Another important element to the story is its parallel with history. Clara and her family are, in a sense, colonisers. They have happened upon a planet belonging to a different race of beings – creatures who are not only physically different, but use an unknown method of communication – and the major parallel here, of course, is Columbus becoming lost and happening to come across the West Indies, and then going on to colonise the lands that are populated by the Indigenous Peoples, who were physically different from the Europeans and spoke different languages. Clara is attacked by the aliens in the story, and this is a conflict that can only be resolved once she learns to communicate with them. In this is an important lesson on language and on communication, and, further, on how communication is the ideal tool that is necessary for peace.

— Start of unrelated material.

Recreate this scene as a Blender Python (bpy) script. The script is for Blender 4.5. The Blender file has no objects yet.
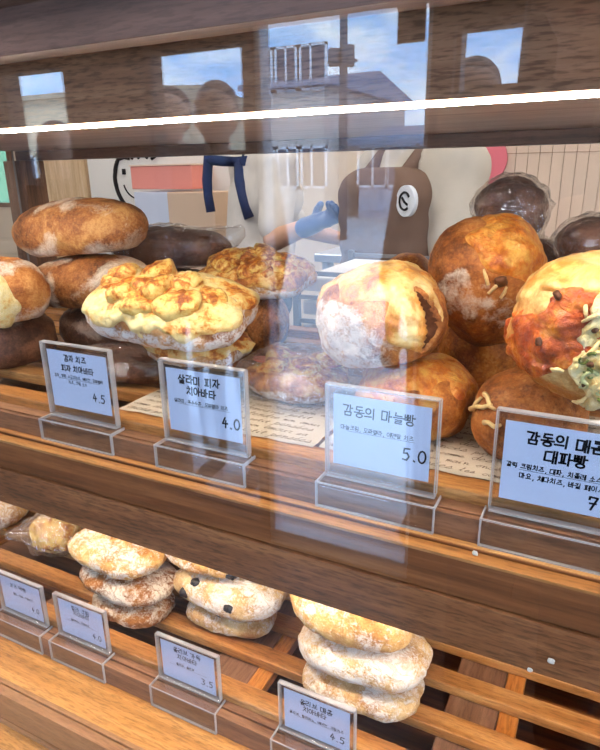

To a child, the history of the Caribbean can appear as a messy turmoil of people and places. Baksh’s story presents a narrative that can be used to explain the beginning of our post-colonial society in a way that children can understand and appreciate. This, in my opinion, is what makes “Clara in the New World, 2492 A.D.” a good children’s story – not only because of the action or the interesting world and the strange beings, but also because it contains analytical value and depth. It does not feel like it needs to be less of itself, because it is written for children and not adults, and this is the lesson that all modern children’s authors should take away from Baksh’s story. Children’s literature is important and worthy of analysis too.